I lived for 35 years in Santa Barbara where I would from time to time run into Shoeless Car Guy Rusty. So, it was a pleasant surprise to run into him again at the Cruisin’ Nationals where I asked him to pose in front of a custom ’55 Chevy Nomad. As I was shooting, a cute little 2 ½ -year-old girl walked up to Rusty and handed him a flower. They became instant friends and a spontaneous side show hit – getting smiles, laughs and even applause from many of the attendees passing by!

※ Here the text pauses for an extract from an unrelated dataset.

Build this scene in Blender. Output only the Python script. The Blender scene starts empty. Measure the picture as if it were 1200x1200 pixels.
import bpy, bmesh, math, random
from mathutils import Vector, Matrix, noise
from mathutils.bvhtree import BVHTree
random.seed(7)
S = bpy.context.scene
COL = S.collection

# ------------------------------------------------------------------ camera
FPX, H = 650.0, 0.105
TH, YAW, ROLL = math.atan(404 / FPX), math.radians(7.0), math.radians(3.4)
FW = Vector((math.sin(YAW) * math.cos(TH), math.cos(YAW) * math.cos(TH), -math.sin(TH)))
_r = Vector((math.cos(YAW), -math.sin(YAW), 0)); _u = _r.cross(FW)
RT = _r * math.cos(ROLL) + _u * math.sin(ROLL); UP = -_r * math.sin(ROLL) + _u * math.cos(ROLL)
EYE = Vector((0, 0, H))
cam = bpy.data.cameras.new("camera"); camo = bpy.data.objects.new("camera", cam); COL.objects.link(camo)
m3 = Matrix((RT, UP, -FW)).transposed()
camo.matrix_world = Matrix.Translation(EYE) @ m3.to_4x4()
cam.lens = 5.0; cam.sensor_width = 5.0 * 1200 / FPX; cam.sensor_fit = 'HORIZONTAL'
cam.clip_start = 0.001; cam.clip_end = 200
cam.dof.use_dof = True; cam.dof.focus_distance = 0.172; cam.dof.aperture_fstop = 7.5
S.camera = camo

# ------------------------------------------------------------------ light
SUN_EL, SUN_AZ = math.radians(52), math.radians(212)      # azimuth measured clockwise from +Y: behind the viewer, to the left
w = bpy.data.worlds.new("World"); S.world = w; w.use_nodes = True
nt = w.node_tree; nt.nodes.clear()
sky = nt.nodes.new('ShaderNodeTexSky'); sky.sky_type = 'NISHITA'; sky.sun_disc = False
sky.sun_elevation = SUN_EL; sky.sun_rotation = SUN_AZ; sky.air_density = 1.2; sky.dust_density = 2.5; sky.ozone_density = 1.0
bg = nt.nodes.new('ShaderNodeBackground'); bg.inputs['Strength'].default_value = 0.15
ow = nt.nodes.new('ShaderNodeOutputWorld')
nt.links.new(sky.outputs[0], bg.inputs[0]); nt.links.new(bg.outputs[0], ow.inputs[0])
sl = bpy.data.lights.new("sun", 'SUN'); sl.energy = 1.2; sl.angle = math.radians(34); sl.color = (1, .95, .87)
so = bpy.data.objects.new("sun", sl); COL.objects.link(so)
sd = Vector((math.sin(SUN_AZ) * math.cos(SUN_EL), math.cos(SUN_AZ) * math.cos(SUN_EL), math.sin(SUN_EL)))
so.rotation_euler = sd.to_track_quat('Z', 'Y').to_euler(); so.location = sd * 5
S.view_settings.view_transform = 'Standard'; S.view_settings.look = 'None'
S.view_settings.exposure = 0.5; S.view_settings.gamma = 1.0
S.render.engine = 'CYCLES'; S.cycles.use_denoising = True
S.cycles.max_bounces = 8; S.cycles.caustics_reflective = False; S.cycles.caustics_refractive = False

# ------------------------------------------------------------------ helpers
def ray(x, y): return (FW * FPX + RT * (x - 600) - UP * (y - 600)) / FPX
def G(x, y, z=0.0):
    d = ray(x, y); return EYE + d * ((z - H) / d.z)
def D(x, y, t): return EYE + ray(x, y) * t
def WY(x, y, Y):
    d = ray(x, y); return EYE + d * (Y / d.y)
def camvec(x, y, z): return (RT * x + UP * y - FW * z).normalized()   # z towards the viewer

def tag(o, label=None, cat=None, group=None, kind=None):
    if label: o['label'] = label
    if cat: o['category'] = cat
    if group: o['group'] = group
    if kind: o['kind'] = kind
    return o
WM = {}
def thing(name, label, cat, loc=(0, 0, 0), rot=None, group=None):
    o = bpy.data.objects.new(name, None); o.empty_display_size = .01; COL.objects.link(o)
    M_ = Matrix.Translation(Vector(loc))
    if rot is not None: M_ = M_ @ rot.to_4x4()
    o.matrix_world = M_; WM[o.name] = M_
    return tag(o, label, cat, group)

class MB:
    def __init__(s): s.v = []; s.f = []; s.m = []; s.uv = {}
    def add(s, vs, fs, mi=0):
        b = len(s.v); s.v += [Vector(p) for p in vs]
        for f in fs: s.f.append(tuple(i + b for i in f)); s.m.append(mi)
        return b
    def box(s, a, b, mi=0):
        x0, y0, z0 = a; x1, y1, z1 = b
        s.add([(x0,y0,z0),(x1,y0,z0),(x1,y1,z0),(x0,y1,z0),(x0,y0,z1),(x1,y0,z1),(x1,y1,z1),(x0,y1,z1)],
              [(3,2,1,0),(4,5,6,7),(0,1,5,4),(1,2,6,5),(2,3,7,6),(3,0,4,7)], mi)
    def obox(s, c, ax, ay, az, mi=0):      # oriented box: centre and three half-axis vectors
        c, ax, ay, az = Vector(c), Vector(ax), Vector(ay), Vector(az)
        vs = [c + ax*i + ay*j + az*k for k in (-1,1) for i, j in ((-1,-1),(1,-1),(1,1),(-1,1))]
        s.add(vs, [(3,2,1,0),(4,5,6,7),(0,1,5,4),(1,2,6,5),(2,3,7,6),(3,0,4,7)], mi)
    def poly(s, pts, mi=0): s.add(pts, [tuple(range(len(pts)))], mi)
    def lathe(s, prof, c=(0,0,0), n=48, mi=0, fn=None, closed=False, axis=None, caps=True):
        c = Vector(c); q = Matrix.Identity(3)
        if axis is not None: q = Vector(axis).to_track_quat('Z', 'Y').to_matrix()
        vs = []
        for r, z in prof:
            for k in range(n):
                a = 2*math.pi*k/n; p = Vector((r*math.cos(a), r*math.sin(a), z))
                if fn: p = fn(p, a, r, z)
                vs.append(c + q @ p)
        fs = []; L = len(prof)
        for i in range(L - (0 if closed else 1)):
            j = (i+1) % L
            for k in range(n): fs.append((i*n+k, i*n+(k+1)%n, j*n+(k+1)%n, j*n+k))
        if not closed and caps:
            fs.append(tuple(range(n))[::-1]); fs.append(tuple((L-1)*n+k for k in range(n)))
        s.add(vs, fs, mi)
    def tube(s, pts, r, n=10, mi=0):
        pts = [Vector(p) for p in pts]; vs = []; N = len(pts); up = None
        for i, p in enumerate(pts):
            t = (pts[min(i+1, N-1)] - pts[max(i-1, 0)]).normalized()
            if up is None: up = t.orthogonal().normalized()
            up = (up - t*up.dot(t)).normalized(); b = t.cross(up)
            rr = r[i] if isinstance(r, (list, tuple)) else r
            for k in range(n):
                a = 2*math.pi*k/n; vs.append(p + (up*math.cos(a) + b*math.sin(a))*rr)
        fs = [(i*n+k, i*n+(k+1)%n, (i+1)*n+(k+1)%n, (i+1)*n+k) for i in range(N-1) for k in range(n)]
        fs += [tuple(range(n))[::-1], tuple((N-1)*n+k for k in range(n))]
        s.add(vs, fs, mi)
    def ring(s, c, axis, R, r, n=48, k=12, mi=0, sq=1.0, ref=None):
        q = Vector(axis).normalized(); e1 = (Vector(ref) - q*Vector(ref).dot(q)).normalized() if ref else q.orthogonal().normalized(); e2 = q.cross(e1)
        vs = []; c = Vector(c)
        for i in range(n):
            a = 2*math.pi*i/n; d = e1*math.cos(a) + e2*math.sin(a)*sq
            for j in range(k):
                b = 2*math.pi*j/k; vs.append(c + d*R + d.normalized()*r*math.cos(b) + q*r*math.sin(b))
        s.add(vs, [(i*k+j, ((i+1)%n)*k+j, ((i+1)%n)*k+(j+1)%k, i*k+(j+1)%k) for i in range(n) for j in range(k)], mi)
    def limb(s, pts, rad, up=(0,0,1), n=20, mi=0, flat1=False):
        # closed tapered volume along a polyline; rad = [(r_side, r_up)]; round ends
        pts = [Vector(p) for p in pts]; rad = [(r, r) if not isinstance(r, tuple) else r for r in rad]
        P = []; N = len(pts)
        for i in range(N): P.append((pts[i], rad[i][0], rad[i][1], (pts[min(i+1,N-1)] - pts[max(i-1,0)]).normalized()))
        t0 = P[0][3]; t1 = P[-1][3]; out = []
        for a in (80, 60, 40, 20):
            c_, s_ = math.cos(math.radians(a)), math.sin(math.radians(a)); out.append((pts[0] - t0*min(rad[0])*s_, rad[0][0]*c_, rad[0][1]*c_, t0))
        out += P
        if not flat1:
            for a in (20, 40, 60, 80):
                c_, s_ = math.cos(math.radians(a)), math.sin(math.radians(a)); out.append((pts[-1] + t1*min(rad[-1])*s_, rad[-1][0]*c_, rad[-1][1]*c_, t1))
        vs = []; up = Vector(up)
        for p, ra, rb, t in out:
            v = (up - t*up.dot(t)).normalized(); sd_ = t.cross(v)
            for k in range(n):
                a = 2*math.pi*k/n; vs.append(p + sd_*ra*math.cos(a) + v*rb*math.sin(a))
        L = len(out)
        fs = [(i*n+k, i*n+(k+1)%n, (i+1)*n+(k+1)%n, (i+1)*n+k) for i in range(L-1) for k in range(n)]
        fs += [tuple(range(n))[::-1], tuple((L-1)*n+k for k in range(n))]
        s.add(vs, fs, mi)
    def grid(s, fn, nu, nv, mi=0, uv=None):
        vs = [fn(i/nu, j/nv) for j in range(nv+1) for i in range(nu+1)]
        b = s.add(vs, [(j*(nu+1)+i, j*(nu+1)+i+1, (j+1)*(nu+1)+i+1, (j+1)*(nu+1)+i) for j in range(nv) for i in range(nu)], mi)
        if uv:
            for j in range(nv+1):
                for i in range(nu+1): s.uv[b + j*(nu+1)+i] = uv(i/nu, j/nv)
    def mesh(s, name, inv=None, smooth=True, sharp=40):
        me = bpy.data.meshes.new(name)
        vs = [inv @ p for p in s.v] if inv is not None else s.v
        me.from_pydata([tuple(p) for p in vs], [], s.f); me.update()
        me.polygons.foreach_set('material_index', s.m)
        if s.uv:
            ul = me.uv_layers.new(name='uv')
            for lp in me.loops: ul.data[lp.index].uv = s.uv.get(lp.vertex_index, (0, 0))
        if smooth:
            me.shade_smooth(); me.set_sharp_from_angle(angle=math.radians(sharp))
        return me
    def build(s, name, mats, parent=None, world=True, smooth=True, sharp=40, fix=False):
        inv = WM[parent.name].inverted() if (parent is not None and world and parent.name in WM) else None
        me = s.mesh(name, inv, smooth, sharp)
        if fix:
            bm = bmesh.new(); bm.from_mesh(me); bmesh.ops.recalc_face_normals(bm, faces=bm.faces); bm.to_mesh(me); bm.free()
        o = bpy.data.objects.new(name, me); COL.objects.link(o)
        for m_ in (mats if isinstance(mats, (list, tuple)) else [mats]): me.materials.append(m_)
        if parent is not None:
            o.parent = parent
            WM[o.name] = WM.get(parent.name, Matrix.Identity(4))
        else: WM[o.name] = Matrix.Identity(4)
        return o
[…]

I’m ending my West Coast Kustoms Cruisin’ Nationals report with a shot from the beginning of my show day where a lone low rider was parked by the entry gates of the Santa Maria Fairpark. Our American flag was the centerpiece for this Memorial Day weekend special event. It’s a reminder to me of how special the people of our great nation are – even with all our political and social divides. Thanks to all who have served – and thanks again to everyone who worked hard to bring us three special days of Moto-Fun!